The massive ‘new’ Vision PR department is working the spins overtime.
You’re going out on a very thin limb again, Eric, without stats to back your assertion that energy efficiency has caused the 500% rise in Vancouver housing prices over the last decade. And once again, you are purposely ignoring the huge savings in operating costs over the life of the structure.
These repetitive, evidence-deficient, absolutist statements and political digs make me agree with Stephen Rees that you are a troll, albeit one who on rare occasions injects a modicum of humour between ideological statements of “fact.”
I’m certainly not the first one that disagreed with Rees and consequently was denounced by him. It’s his bathwater he’s serving so I guess he can bless whom he wishes. I’ve never sheepishly followed any party line as some blogmeisters demand. I prefer freedom of speech, within the bounds of decency.
Sure, I could put in geothermal and solar, we’ve priced it but we’d have to borrow heavily and live for many more decades to realize the benefits. This is lunacy when considering the life span expected of both the structure and residents.
I know of one green house in Vancouver that spends many hundreds of dollars a month to run their geo-thermal pump system. It’s a topic of humorous conversation. It’s like driving 100km to Trader Joe’s to save $5 on a nice soft brie.
Does anyone still not believe that the green requirements now being made by the City of Vancouver are pushing up the costs, by increasing new demands and permit requirements, as well as long delays for configuring and approving the requirements (which entails higher carrying costs due to the lengthy delays in building)? They only need to speak to one developer or builder to find the answer.
How’s the chronically leaking solar system at the Village doing? Are they going to pull it out?
By the way, MB, that 500% figure is something you wrote.
If the comments are political then so be it. It’s a political ideology and a political party that is writing the rules.
OK. So it’s ~350% in 10 years. Our modest place was 540% in 17 years. It’s only a number on paper to us because we will never sell as long as we’re healthy and can climb the stairs.
But the point is that green initiatives have created a very minimal rise in housing prices compared to market forces, and they certainly do have a payback period and lower the operating costs and emissions from housing. I agree that geoexchange heating is expensive and it’s only worth it in a large rebuild or a new build when considering lifecycle costs.

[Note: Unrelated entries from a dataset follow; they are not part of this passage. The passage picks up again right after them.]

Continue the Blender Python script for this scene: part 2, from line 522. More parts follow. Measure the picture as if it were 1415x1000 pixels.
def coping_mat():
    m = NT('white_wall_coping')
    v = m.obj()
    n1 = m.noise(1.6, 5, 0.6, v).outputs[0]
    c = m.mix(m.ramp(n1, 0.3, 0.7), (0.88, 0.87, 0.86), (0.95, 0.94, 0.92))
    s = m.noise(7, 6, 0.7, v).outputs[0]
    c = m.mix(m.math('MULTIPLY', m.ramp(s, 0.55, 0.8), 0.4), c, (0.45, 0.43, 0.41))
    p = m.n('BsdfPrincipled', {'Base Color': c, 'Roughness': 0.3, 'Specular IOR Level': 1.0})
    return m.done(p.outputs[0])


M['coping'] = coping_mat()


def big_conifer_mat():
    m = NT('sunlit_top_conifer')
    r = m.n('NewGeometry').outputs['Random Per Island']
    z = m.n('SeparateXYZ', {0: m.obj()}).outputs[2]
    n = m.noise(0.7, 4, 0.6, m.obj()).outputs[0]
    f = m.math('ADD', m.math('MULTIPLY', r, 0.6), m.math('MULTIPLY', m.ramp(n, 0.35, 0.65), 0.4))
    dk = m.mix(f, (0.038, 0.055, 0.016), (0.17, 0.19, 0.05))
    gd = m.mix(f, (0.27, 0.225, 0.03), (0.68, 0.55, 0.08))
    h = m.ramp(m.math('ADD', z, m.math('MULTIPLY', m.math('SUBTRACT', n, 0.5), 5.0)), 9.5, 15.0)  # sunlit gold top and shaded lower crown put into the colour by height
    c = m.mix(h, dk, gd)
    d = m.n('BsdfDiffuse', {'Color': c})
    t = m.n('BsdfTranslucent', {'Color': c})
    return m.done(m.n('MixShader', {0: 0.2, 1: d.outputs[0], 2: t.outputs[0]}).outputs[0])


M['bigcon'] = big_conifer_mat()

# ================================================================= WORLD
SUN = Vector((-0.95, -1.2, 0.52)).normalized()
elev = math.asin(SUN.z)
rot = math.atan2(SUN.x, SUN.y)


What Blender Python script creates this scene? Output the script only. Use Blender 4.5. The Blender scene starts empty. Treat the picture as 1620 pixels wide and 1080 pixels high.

The lineup at the Building Dept. counter has been long for so many years and didn’t need green policies to make it so. Today, avoiding green policies at all government levels has become a rebellious, ideological statement.
How times have changed.
I feel the COV is forced to do a regulation based approached because they can not shift the taxes from property taxes to carbon taxes. or carbon taxes from low income payroll or income taxes. That would be a win-win for everyone including the poor, the environment etc
So instead of the diligent homeowner, renovating and improving her house and home with modern and inevitably more environmentally friendly and sustainable items and products, you would rather just tax her due to her higher energy usage.
Is that what’s called progressive?
Let me know when the greenest city stops mandating the provision of on-site parking with all new development regardless of market preference or impact on housing affordability…
One thing that has always bothered me is the common rule in condos that do not allow you to dry your clothes on your balcony. So we are forced to use our dryers or hang them indoors. While we are also expected to keep our home’s humidity at appropriate levels. All solutions that involve using electricity.
With the ever growing number of condos, I feel like disallowing these rules on a city wide level and giving residents a way to hang dry outside have more substantial green benefits than imposing “green building codes” on a renovation.
I have heard of neighbours complaining in detached house neighbourhoods of people using a clothes line (not mine fortunately), since it made the neighbourhood look less classy. To my mind, what could be more classy than hanging clothes out to dry?